Written problem ▸ Nothing but the lines from the line with "Model this scene" to the line with "from mathutils import Vector, Matrix, noise", both included, is to be repeated, and those exactly. Leave out the pictures.

Dataset extract ▸

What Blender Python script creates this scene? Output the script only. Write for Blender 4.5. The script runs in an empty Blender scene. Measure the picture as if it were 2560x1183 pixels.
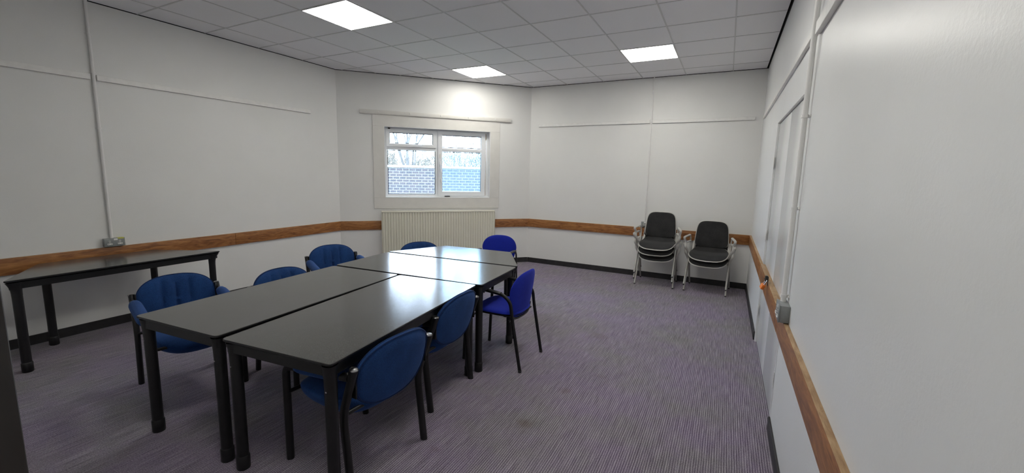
import bpy, bmesh, math, random
from mathutils import Vector, Matrix
PI = math.pi
random.seed(7)
scn = bpy.context.scene
COL = scn.collection

# ------------------------------------------------------------------ room measures (metres)
H = 1.5677                      # eye height
CEIL = 3.030
XL, XR, YB = -5.2546, 0.3624, 6.7218
A = Vector((XL, 4.4849)); B = Vector((-3.0888, YB))
YN = 0.06                       # near wall (camera stands in its doorway)
GX, GY = -3.6542, 3.3455
RZ0, RZ1 = 0.641, 0.782         # dado rail
SK = 0.085                      # skirting height

# ------------------------------------------------------------------ materials
MATS = {}
def newmat(name):
    m = bpy.data.materials.new(name); m.use_nodes = True
    nt = m.node_tree; b = nt.nodes['Principled BSDF']
    MATS[name] = m
    return m, nt, b
def setc(b, col, rough=0.5, metal=0.0, spec=0.5):
    b.inputs['Base Color'].default_value = (*col, 1)
    b.inputs['Roughness'].default_value = rough
    b.inputs['Metallic'].default_value = metal
    b.inputs['Specular IOR Level'].default_value = spec
def nd(nt, t, **kw):
    n = nt.nodes.new(t)
    for k, v in kw.items():
        if k in n.inputs: n.inputs[k].default_value = v
        else: setattr(n, k, v)
    return n
def coords(nt, scale=(1, 1, 1)):
    tc = nd(nt, 'ShaderNodeTexCoord'); mp = nd(nt, 'ShaderNodeMapping')
    mp.inputs['Scale'].default_value = scale
    nt.links.new(tc.outputs['Object'], mp.inputs['Vector'])
    return mp.outputs['Vector']
def ramp(nt, fac, stops):
    r = nd(nt, 'ShaderNodeValToRGB')
    while len(r.color_ramp.elements) < len(stops): r.color_ramp.elements.new(0.5)
    for e, (p, c) in zip(r.color_ramp.elements, stops):
        e.position = p; e.color = (*c, 1)
    nt.links.new(fac, r.inputs['Fac'])
    return r.outputs['Color']
def noise(nt, vec, scale, detail=3, rough=0.5, dist=0.0):
    n = nd(nt, 'ShaderNodeTexNoise')
    n.inputs['Scale'].default_value = scale; n.inputs['Detail'].default_value = detail
    n.inputs['Roughness'].default_value = rough; n.inputs['Distortion'].default_value = dist
    nt.links.new(vec, n.inputs['Vector'])
    return n.outputs['Fac']
def bump(nt, b, h, strength, dist=0.002):
    bp = nd(nt, 'ShaderNodeBump'); bp.inputs['Strength'].default_value = strength
    bp.inputs['Distance'].default_value = dist
    nt.links.new(h, bp.inputs['Height']); nt.links.new(bp.outputs['Normal'], b.inputs['Normal'])
def simple(name, col, rough=0.5, metal=0.0, spec=0.5, nscale=None, namt=0.1, bstr=0.0, bdist=0.001, scale=(1, 1, 1)):
    m, nt, b = newmat(name); setc(b, col, rough, metal, spec)
    if nscale:
        v = coords(nt, scale); f = noise(nt, v, nscale, 4)
        lo = tuple(c * (1 - namt) for c in col); hi = tuple(min(1, c * (1 + namt)) for c in col)
        nt.links.new(ramp(nt, f, [(0.3, lo), (0.7, hi)]), b.inputs['Base Color'])
        if bstr: bump(nt, b, f, bstr, bdist)
    return m

def wall_paint(name, col, rough, bstr, bscale):
    m, nt, b = newmat(name); setc(b, col, rough, 0, 0.5)
    v = coords(nt)
    big = noise(nt, v, 1.3, 4, 0.6); fine = noise(nt, v, bscale, 3, 0.6)
    lo = tuple(c * 0.965 for c in col)
    nt.links.new(ramp(nt, big, [(0.35, lo), (0.65, col)]), b.inputs['Base Color'])
    bump(nt, b, fine, bstr, 0.0016)
    return m
wall_paint('wall_paint', (0.78, 0.778, 0.762), 0.50, 0.35, 90)
wall_paint('wall_gloss_paint', (0.78, 0.785, 0.785), 0.33, 0.40, 75)
wall_paint('door_gloss_paint', (0.77, 0.775, 0.775), 0.16, 0.18, 30)
simple('board_paint', (0.70, 0.685, 0.65), 0.42, nscale=8, namt=0.03)
simple('trim_white', (0.80, 0.79, 0.77), 0.35, nscale=20, namt=0.04)
simple('conduit_white', (0.80, 0.79, 0.78), 0.35)
simple('upvc_white', (0.80, 0.82, 0.84), 0.28)
simple('upvc_gasket', (0.03, 0.035, 0.04), 0.5)
simple('reveal_white', (0.82, 0.83, 0.83), 0.4)
simple('stained_strip', (0.38, 0.27, 0.16), 0.6, nscale=60, namt=0.4)
simple('dark_chrome', (0.30, 0.30, 0.31), 0.32, 1.0)
simple('chrome', (0.75, 0.75, 0.76), 0.18, 1.0)
simple('black_plastic', (0.012, 0.012, 0.013), 0.42)
simple('skirting_black', (0.020, 0.019, 0.021), 0.55, nscale=15, namt=0.3)
simple('radiator_cream', (0.72, 0.70, 0.60), 0.38, nscale=5, namt=0.02)
simple('socket_grey', (0.27, 0.285, 0.285), 0.45, 0.3, nscale=40, namt=0.08)
simple('socket_white', (0.78, 0.78, 0.76), 0.4)
simple('dark_slot', (0.01, 0.01, 0.01), 0.6)
simple('yellow_label', (0.55, 0.55, 0.12), 0.5)
simple('orange_paint', (0.90, 0.24, 0.03), 0.35)
simple('void_black', (0.006, 0.006, 0.007), 0.9)
simple('frame_black', (0.007, 0.007, 0.008), 0.40, spec=0.45, nscale=30, namt=0.25)
simple('table_edge', (0.007, 0.007, 0.008), 0.42)
simple('grey_plastic', (0.50, 0.49, 0.46), 0.42, nscale=12, namt=0.06)
simple('grey_metal', (0.42, 0.41, 0.385), 0.38, 0.3)
simple('black_foot', (0.02, 0.02, 0.02), 0.6)
simple('coping_stone', (0.72, 0.72, 0.74), 0.8, nscale=6, namt=0.08)
simple('bark', (0.075, 0.07, 0.063), 0.9, nscale=10, namt=0.3)
simple('twig_tan', (0.11, 0.098, 0.07), 0.9, nscale=3, namt=0.35)
simple('ground_grass', (0.12, 0.14, 0.07), 0.95, nscale=2, namt=0.3)
simple('mesh_wire', (0.07, 0.074, 0.08), 0.5, 0.4)
simple('dark_jamb', (0.018, 0.014, 0.013), 0.4, nscale=12, namt=0.5, scale=(1, 1, .15))
simple('grille_white', (0.62, 0.62, 0.62), 0.5)

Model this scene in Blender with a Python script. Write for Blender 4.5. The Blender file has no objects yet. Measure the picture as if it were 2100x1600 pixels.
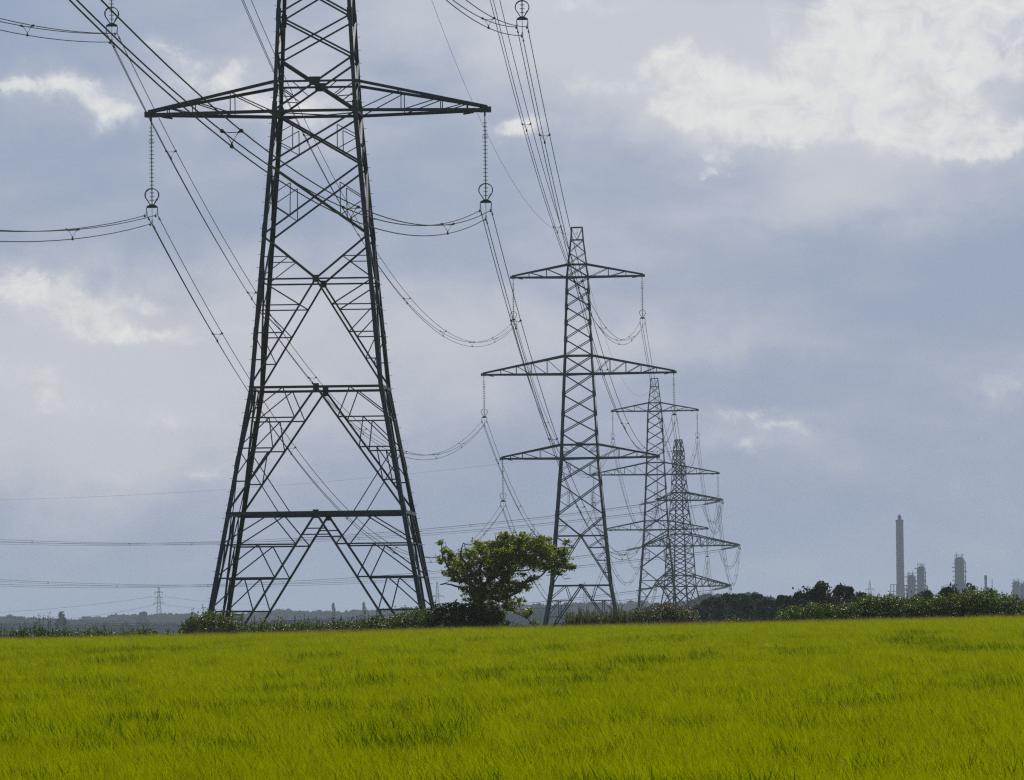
import bpy, math, random
import numpy as np
from mathutils import Vector, Matrix, noise

# ------------------------------------------------------------------ scene, camera, world, sun
sc = bpy.context.scene
W0, H0, F0 = 2100.0, 1600.0, 13800.0
HORIZON, ROLL = 1275.0, 0.0122
pitch = math.atan((HORIZON - H0 / 2) / F0)
FWD = Vector((0, math.cos(pitch), math.sin(pitch)))
UP0 = Vector((0, -math.sin(pitch), math.cos(pitch)))
RX0 = Vector((1, 0, 0))
RIGHT = RX0 * math.cos(ROLL) - UP0 * math.sin(ROLL)
UPV = RX0 * math.sin(ROLL) + UP0 * math.cos(ROLL)
cam_d = bpy.data.cameras.new("camera")
cam = bpy.data.objects.new("camera", cam_d)
sc.collection.objects.link(cam)
m = Matrix((RIGHT, UPV, -FWD)).transposed().to_4x4()
cam.matrix_world = m
cam_d.sensor_width = 36.0
cam_d.lens = 36.0 * F0 / W0
cam_d.clip_start = 1.0
cam_d.clip_end = 40000.0
sc.camera = cam

sc.view_settings.view_transform = 'Standard'
sc.view_settings.look = 'None'
sc.view_settings.exposure = 0.0
sc.view_settings.gamma = 1.0
sc.render.engine = 'CYCLES'
sc.cycles.max_bounces = 6
sc.cycles.transparent_max_bounces = 8
sc.cycles.volume_bounces = 1
sc.cycles.use_denoising = False
sc.cycles.filter_width = 1.3
sc.cycles.sample_clamp_indirect = 4.0
sc.cycles.sample_clamp_direct = 12.0


def P(x, y, Y):
    """the point at distance Y (metres north) seen at pixel x, y of the 2100 x 1600 photograph"""
    d = FWD * F0 + RIGHT * (x - W0 / 2) + UPV * (H0 / 2 - y)
    return d * (Y / d.y)


SUN_EL, SUN_AZ = math.radians(48), math.radians(14)      # azimuth from +Y towards +X
sun_d = bpy.data.lights.new("sun", 'SUN')
sun_d.energy = 4.6
sun_d.angle = math.radians(0.6)
sun_d.color = (1.0, 0.95, 0.86)
sun = bpy.data.objects.new("sun", sun_d)
sc.collection.objects.link(sun)
sdir = Vector((math.sin(SUN_AZ) * math.cos(SUN_EL), math.cos(SUN_AZ) * math.cos(SUN_EL), math.sin(SUN_EL)))
sun.rotation_euler = (-sdir).to_track_quat('-Z', 'Y').to_euler()
sun.location = (0, 0, 60)

world = bpy.data.worlds.new("World")
sc.world = world
world.use_nodes = True
wt = world.node_tree
for n in list(wt.nodes):
    wt.nodes.remove(n)


def srgb(r, g, b):
    def f(c):
        c /= 255.0
        return c / 12.92 if c <= 0.04045 else ((c + 0.055) / 1.055) ** 2.4
    return (f(r), f(g), f(b), 1.0)


def wn(t, **kw):
    n = wt.nodes.new(t)
    for k, v in kw.items():
        setattr(n, k, v)
    return n


def wmath(op, a, b=None, c=None, clamp=False):
    n = wn('ShaderNodeMath', operation=op)
    n.use_clamp = clamp
    for i, v in enumerate((a, b, c)):
        if v is None:
            continue
        if isinstance(v, (int, float)):
            n.inputs[i].default_value = v
        else:
            wt.links.new(v, n.inputs[i])
    return n.outputs[0]


def wvec(op, a, b=None):
    n = wn('ShaderNodeVectorMath', operation=op)
    for i, v in enumerate((a, b)):
        if v is None:
            continue
        if isinstance(v, (tuple, list)):
            n.inputs[i].default_value = v
        else:
            wt.links.new(v, n.inputs[i])
    return n


def wmix(fac, a, b):
    n = wn('ShaderNodeMix', data_type='RGBA')
    if isinstance(fac, (int, float)):
        n.inputs['Factor'].default_value = fac
    else:
        wt.links.new(fac, n.inputs['Factor'])
    for key, v in (('A', a), ('B', b)):
        s = [i for i in n.inputs if i.name == key and i.type == 'RGBA'][0]
        if isinstance(v, tuple):
            s.default_value = v
        else:
            wt.links.new(v, s)
    return [o for o in n.outputs if o.type == 'RGBA'][0]


def wstep(x, lo, hi):
    n = wn('ShaderNodeMapRange', interpolation_type='SMOOTHSTEP')
    wt.links.new(x, n.inputs['Value'])
    n.inputs['From Min'].default_value = lo
    n.inputs['From Max'].default_value = hi
    return n.outputs['Result']


geo = wn('ShaderNodeTexCoord')
DIR = geo.outputs['Generated']
sep = wn('ShaderNodeSeparateXYZ')
wt.links.new(DIR, sep.inputs[0])
az = wmath('ARCTAN2', sep.outputs[0], sep.outputs[1])
el = wmath('ARCSINE', sep.outputs[2])
cmb = wn('ShaderNodeCombineXYZ')
wt.links.new(az, cmb.inputs[0])
wt.links.new(el, cmb.inputs[1])
AE = cmb.outputs[0]


def wnoise(scale, detail, rough, stretch=(1, 1, 1), off=(0, 0, 0), dist=0.0):
    mp = wn('ShaderNodeMapping')
    wt.links.new(AE, mp.inputs[0])
    mp.inputs['Scale'].default_value = stretch
    mp.inputs['Location'].default_value = off
    n = wn('ShaderNodeTexNoise')
    wt.links.new(mp.outputs[0], n.inputs['Vector'])
    n.inputs['Scale'].default_value = scale
    n.inputs['Detail'].default_value = detail
    n.inputs['Roughness'].default_value = rough
    n.inputs['Distortion'].default_value = dist
    return n


warp = wnoise(90, 7, 0.62)
wv = wvec('SUBTRACT', warp.outputs['Color'], (0.5, 0.5, 0.5))
wv2 = wvec('MULTIPLY', wv.outputs[0], (0.016, 0.010, 0.0))
AEW = wvec('ADD', AE, wv2.outputs[0]).outputs[0]
WARP2 = wvec('MULTIPLY', wv.outputs[0], (0.03, 0.014, 0.0))
AEW2 = wvec('ADD', AE, WARP2.outputs[0]).outputs[0]


def blobs(lst, coord):
    acc = None
    for (x, y, rx, ry, amp) in lst:
        d = FWD * F0 + RIGHT * (x - W0 / 2) + UPV * (H0 / 2 - y)
        d.normalize()
        a, e = math.atan2(d.x, d.y), math.asin(d.z)
        s = wvec('SUBTRACT', coord, (a, e, 0)).outputs[0]
        s = wvec('MULTIPLY', s, (F0 / rx, F0 / ry, 0)).outputs[0]
        dt = wn('ShaderNodeVectorMath', operation='DOT_PRODUCT')
        wt.links.new(s, dt.inputs[0])
        wt.links.new(s, dt.inputs[1])
        g = wmath('EXPONENT', wmath('MULTIPLY', dt.outputs['Value'], -1.0))
        acc = wmath('MULTIPLY', g, amp) if acc is None else wmath('MULTIPLY_ADD', g, amp, acc)
    return acc


# crisp cumulus edges: (x, y, rx, ry, strength), sizes as seen in the photograph, fixed in the sky
cum = blobs([
    (1740, 40, 130, 85, 1.1), (1900, 50, 200, 90, 1.1), (2080, 30, 130, 100, 0.9), (1790, 185, 150, 80, 0.9), (1900, 170, 150, 70, .5),
    (1600, 215, 170, 62, 1.15), (1450, 160, 105, 55, 1.0), (1390, 120, 60, 34, .85), (1280, 165, 80, 26, 0.6), (1215, 185, 45, 15, 0.35), (1320, 130, 60, 20, .6), (1390, 225, 85, 24, 0.9),
    (1600, 272, 110, 36, 0.9), (1850, 262, 170, 46, 1.0), (1960, 295, 120, 36, 1.0), (2090, 285, 130, 36, 0.85), (1960, 150, 110, 45, 0.6), (1700, 120, 70, 65, .6),
    (1635, 150, 70, 26, -0.3), (1790, 120, 60, 34, -0.3), (2060, 195, 80, 30, -0.4), (1740, 245, 50, 22, -.25),
    (1462, 348, 26, 12, 0.75), (1485, 318, 26, 15, 0.55),
    (50, 178, 50, 24, 0.95), (130, 170, 60, 26, 0.95), (185, 195, 60, 30, 0.8), (235, 238, 62, 30, 1.15), (15, 180, 22, 16, 0.6),
    (355, 112, 52, 26, 1.05), (390, 165, 60, 26, 0.6), (460, 165, 62, 34, 1.0), (540, 220, 100, 34, 0.85), (640, 240, 70, 30, .8),
    (1062, 268, 34, 18, 1.05), (1105, 260, 48, 22, 0.55), (1180, 180, 50, 22, 0.35), (1200, 10, 110, 16, .6),
    (1530, 852, 60, 20, 0.7), (1595, 880, 46, 16, .65), (1540, 925, 36, 20, 0.72), (1460, 910, 30, 18, .5), (425, 970, 40, 18, 0.75), (2060, 800, 70, 30, .5),
    (25, 590, 100, 36, 0.8), (120, 605, 100, 42, 0.65), (180, 645, 90, 44, .55), (220, 676, 130, 20, 0.55), (350, 674, 130, 15, 0.55), (540, 665, 70, 14, .4),
    (20, 765, 100, 38, 0.75), (120, 830, 90, 34, 0.65), (350, 850, 100, 30, 0.55), (250, 970, 100, 28, .5), (300, 622, 40, 16, .6),
], AEW)
n1 = wnoise(170, 12, 0.70, (1, 1.2, 1), (3.1, 1.7, 0), 0.6)
n1f = wmath('MULTIPLY_ADD', n1.outputs['Fac'], 2.6, -1.3)
cm1 = wmath('MINIMUM', cum, 1.05)
gate = wmath('MINIMUM', wmath('MULTIPLY_ADD', cum, 1.1, 0.05), 1.0)
cumf = wmath('MULTIPLY_ADD', n1f, gate, cm1)
n1b = wnoise(55, 7, 0.6, (1, 1.3, 1), (1.1, 0.7, 0), 0.5)
cumb = wmath('MULTIPLY_ADD', n1b.outputs['Fac'], 1.6, -0.8)
cumf = wmath('MULTIPLY_ADD', cumb, gate, cumf)
cmask = wstep(cumf, -0.02, 1.15)
cmask2 = wstep(cumf, 0.35, 1.7)
# broad soft veils
soft = blobs([
    (60, 900, 420, 190, 0.95), (250, 680, 480, 140, 0.8), (150, 200, 260, 70, .35), (640, 220, 130, 80, .4), (1600, 200, 420, 130, .5), (600, 620, 260, 120, .35), (950, 680, 260, 170, 0.5), (1450, 690, 330, 70, 0.5), (1250, 520, 170, 60, 0.35),
    (1750, 120, 640, 280, 0.95), (1150, 60, 300, 140, .3), (1000, 40, 420, 110, 0.55), (600, 840, 420, 120, .35), (2050, 760, 230, 100, 0.3),
    (420, 150, 330, 160, 0.3), (1700, 420, 500, 60, .25), (1540, 900, 200, 60, .35),
], AEW2)
n2 = wnoise(26, 6, 0.5, (1, 1.9, 1), (0.4, 2.2, 0), 0.4)
n3 = wnoise(75, 6, 0.55, (1, 2.6, 1), (5.4, 0.2, 0), 0.3)
softf = wmath('MULTIPLY_ADD', n2.outputs['Fac'], 1.2, wmath('ADD', soft, -0.72))
softf = wmath('MULTIPLY_ADD', n3.outputs['Fac'], 0.5, wmath('ADD', softf, -0.22))
smask = wstep(softf, -0.25, 1.0)

sky = wn('ShaderNodeTexSky', sky_type='NISHITA')
sky.sun_disc = False
sky.sun_elevation = SUN_EL
sky.sun_rotation = SUN_AZ
sky.air_density = 1.0
sky.dust_density = 1.5
sky.ozone_density = 1.5


def k10(r, g, b, s=10.0):
    c = srgb(r, g, b)
    return (c[0] * s, c[1] * s, c[2] * s, 1.0)


veil = wmix(smask, k10(145, 159, 188), k10(195, 199, 209))
veil = wmix(wmath('MULTIPLY', cmask, 0.85), veil, k10(207, 211, 218))
veil = wmix(wmath('MULTIPLY', cmask2, 0.9), veil, k10(232, 232, 229))
cov = wmath('MULTIPLY', wstep(sep.outputs[1], -0.5, 0.75), 0.93)
skycol = wmix(cov, sky.outputs[0], veil)
bg = wn('ShaderNodeBackground')
wt.links.new(skycol, bg.inputs['Color'])
bg.inputs['Strength'].default_value = 0.1
wo = wn('ShaderNodeOutputWorld')
wt.links.new(bg.outputs[0], wo.inputs['Surface'])

# ------------------------------------------------------------------ materials
MATS = {}


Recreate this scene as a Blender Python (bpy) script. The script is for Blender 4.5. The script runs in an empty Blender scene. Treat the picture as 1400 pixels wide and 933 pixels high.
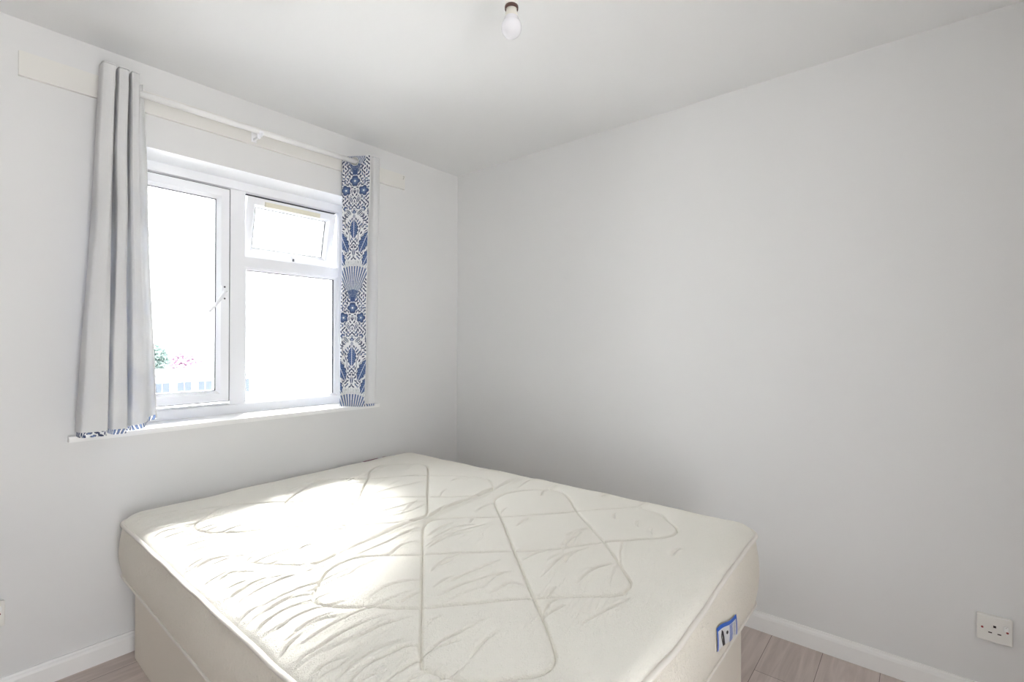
import bpy, bmesh, math, random
import numpy as np
from mathutils import Vector, Matrix

# ------------------------------------------------------------------ camera
C = bpy.context.scene.collection
SC = bpy.context.scene
cam_d = bpy.data.cameras.new('camera'); cam = bpy.data.objects.new('camera', cam_d); C.objects.link(cam)
cam_d.sensor_width = 36.0; cam_d.lens = 669.24 / 1400 * 36.0; cam_d.clip_start = 0.02
YAW, PITCH, ROLL = 0.8731, 0.0040, 0.0029
_f = Vector((math.cos(PITCH)*math.sin(YAW), math.cos(PITCH)*math.cos(YAW), math.sin(PITCH)))
_r = Vector((math.cos(YAW), -math.sin(YAW), 0)); _u = _r.cross(_f)
_r2 = _r*math.cos(ROLL) + _u*math.sin(ROLL); _u2 = -_r*math.sin(ROLL) + _u*math.cos(ROLL)
_m = Matrix((_r2, _u2, -_f)).transposed().to_4x4(); _m.translation = Vector((-2.2986, -2.4104, 1.2251))
cam.matrix_world = _m
SC.camera = cam

# ------------------------------------------------------------------ world, light, exposure
SKY, GROUND, GLOW = 6.3, 10.6, 9.0   # zenith side, ground side, bright cloud around the hidden sun
GLOW_DIR = Vector((-.88, .42, .20)).normalized()
world = bpy.data.worlds.new('overcast'); SC.world = world; world.use_nodes = True
wn = world.node_tree; wn.nodes.clear(); WL = wn.links.new
wo = wn.nodes.new('ShaderNodeOutputWorld'); wt = wn.nodes.new('ShaderNodeTexCoord')
def wmath(op, a, b=None):
    n = wn.nodes.new('ShaderNodeMath'); n.operation = op
    for i, v in enumerate((a, b)):
        if v is None: continue
        if isinstance(v, (int, float)): n.inputs[i].default_value = v
        else: WL(v, n.inputs[i])
    return n.outputs[0]
def wback(col, strength):
    n = wn.nodes.new('ShaderNodeBackground'); n.inputs[0].default_value = (*col, 1); WL(strength, n.inputs[1]); return n.outputs[0]
ws = wn.nodes.new('ShaderNodeSeparateXYZ'); WL(wt.outputs['Generated'], ws.inputs[0])
up = wn.nodes.new('ShaderNodeMapRange'); up.interpolation_type = 'SMOOTHSTEP'; up.inputs[1].default_value = -.06; up.inputs[2].default_value = .02; WL(ws.outputs['Z'], up.inputs[0])
dt = wn.nodes.new('ShaderNodeVectorMath'); dt.operation = 'DOT_PRODUCT'; WL(wt.outputs['Generated'], dt.inputs[0]); dt.inputs[1].default_value = GLOW_DIR
lobe = wmath('POWER', wmath('MAXIMUM', dt.outputs['Value'], 0.0), 4.0)
s1 = wback((.94,.97,1.0), wmath('MULTIPLY', up.outputs[0], SKY))
s2 = wback((1.0,.99,.97), wmath('MULTIPLY', wmath('SUBTRACT', 1.0, up.outputs[0]), GROUND))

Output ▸
Model this scene in Blender with a Python script. Write for Blender 4.5. The Blender file has no objects yet. Measure the picture as if it were 2100x1600 pixels.
import bpy, math, random
import numpy as np
from mathutils import Vector, Matrix, noise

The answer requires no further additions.